**Objective:**
Using the listing below, extract each line that has the word "scene" in it.

**Source data:**
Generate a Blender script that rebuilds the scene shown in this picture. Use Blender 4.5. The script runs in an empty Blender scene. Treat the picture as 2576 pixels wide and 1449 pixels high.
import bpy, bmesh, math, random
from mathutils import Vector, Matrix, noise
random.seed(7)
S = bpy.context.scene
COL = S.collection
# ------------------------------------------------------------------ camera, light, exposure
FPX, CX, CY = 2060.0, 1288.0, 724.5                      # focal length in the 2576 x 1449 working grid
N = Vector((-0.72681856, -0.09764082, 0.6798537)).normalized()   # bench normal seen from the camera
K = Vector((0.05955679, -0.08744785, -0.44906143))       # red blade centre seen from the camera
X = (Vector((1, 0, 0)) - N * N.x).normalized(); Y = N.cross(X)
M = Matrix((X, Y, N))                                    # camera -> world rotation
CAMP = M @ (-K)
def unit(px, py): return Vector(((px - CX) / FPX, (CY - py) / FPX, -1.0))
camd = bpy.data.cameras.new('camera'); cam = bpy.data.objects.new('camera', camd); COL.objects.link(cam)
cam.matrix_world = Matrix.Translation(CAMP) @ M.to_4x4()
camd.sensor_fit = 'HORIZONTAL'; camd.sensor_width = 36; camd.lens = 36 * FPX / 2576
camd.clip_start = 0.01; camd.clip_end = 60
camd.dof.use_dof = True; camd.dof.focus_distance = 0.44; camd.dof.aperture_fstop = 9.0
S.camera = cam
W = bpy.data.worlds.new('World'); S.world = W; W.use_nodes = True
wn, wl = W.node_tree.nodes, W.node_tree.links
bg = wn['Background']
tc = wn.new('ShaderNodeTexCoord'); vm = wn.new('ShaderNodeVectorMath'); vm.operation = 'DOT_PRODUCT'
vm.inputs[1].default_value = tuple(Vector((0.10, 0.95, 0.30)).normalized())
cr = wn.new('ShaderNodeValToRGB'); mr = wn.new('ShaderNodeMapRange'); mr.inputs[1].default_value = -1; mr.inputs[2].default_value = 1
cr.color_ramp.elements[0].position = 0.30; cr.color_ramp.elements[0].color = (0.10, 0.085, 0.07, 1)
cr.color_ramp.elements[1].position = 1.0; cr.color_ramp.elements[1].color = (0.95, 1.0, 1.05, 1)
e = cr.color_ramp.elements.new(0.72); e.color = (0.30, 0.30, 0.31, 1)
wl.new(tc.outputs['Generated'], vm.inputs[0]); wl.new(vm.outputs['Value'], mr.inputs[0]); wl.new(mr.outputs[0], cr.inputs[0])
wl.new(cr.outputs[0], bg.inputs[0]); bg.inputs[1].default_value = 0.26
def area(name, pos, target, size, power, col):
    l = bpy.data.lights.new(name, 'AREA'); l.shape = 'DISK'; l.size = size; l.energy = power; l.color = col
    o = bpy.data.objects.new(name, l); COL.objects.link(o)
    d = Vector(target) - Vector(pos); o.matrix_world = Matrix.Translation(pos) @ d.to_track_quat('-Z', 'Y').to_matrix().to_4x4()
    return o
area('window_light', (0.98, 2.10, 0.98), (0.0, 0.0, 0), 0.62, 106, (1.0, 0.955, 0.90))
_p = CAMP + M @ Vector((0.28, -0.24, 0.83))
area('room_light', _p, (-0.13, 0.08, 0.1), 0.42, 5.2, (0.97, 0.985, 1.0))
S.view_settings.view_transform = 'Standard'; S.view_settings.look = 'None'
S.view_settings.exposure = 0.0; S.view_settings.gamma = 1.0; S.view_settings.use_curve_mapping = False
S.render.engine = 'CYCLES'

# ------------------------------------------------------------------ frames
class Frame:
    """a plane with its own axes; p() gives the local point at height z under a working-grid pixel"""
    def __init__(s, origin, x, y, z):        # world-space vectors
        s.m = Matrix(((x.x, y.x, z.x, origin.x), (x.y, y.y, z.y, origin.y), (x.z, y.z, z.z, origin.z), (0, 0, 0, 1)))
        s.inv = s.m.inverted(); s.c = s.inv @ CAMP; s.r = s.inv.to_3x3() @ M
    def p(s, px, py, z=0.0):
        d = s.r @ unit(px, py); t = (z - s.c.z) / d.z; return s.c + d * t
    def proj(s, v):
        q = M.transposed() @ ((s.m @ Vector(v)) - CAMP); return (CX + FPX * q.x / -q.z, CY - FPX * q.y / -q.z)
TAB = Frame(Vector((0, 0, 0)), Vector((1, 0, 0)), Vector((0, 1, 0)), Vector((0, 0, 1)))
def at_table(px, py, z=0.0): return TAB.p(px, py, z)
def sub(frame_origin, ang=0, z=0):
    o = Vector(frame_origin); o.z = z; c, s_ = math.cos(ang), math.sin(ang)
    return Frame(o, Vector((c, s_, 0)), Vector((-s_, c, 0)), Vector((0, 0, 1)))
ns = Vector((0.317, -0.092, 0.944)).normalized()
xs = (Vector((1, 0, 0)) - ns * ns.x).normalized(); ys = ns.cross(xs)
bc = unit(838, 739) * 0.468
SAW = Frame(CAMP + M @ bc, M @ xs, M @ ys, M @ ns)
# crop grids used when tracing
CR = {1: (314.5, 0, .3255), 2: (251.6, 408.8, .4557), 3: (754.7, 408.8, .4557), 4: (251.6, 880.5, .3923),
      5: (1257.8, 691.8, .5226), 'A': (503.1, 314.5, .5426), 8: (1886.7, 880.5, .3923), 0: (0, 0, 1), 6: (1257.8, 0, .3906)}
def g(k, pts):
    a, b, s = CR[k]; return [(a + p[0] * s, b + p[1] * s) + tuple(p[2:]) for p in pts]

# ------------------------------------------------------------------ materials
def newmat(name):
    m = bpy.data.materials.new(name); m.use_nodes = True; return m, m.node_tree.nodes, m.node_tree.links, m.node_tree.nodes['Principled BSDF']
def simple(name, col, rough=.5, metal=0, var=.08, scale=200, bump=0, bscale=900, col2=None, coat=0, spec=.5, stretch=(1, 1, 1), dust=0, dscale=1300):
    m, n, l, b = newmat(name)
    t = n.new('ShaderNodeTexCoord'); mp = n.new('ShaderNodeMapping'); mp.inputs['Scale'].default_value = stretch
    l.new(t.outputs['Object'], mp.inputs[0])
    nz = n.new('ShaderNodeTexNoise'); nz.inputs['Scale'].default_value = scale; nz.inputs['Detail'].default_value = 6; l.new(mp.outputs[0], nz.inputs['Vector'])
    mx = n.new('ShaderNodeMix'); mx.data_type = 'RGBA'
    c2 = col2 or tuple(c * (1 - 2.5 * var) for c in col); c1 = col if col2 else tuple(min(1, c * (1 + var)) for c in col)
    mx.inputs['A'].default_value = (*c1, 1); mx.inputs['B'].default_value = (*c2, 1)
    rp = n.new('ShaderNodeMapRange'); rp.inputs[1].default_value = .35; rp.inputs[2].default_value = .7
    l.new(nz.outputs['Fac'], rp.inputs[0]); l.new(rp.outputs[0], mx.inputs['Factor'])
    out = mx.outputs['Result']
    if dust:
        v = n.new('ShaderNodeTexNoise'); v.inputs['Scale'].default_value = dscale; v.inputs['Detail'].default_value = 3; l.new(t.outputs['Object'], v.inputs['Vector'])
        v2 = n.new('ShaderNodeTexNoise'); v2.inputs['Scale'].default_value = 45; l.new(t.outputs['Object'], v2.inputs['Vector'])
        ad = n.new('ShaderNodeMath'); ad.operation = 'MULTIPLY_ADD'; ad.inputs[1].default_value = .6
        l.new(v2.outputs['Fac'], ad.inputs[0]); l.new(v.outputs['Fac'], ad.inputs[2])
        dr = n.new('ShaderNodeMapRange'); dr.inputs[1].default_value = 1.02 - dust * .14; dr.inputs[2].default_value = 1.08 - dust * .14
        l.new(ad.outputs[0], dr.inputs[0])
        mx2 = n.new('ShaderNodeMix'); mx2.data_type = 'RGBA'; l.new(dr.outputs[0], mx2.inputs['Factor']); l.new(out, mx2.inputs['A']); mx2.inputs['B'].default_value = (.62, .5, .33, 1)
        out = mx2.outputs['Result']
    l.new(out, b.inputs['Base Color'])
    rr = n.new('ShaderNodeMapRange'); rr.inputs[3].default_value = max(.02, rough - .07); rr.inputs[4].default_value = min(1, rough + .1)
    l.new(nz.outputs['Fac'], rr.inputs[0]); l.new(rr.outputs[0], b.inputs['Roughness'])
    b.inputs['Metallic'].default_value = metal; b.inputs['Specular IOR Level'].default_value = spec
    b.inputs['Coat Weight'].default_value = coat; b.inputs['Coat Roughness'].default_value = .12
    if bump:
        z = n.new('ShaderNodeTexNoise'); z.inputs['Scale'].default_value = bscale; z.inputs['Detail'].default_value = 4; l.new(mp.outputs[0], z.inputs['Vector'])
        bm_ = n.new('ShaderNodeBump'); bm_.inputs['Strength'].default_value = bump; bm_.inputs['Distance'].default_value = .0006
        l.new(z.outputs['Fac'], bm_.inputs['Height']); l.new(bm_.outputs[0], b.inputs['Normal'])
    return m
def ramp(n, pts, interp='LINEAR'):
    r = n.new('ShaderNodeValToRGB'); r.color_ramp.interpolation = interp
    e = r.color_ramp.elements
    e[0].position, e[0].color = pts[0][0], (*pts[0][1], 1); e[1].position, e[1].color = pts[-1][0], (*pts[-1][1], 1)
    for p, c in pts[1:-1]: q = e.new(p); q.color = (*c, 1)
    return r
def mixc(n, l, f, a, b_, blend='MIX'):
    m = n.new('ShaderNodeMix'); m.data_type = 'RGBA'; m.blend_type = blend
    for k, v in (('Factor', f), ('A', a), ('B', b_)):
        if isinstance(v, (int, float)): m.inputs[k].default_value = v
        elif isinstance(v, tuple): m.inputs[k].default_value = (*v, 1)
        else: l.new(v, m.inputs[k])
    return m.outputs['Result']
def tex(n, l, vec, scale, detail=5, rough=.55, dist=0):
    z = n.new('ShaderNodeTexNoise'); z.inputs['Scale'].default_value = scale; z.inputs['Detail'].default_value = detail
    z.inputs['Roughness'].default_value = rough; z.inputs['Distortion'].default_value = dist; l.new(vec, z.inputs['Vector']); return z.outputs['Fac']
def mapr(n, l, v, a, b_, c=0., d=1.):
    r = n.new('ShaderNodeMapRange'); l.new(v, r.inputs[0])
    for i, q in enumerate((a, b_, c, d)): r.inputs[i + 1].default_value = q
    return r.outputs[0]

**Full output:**
Generate a Blender script that rebuilds the scene shown in this picture. Use Blender 4.5. The script runs in an empty Blender scene. Treat the picture as 2576 pixels wide and 1449 pixels high.
S = bpy.context.scene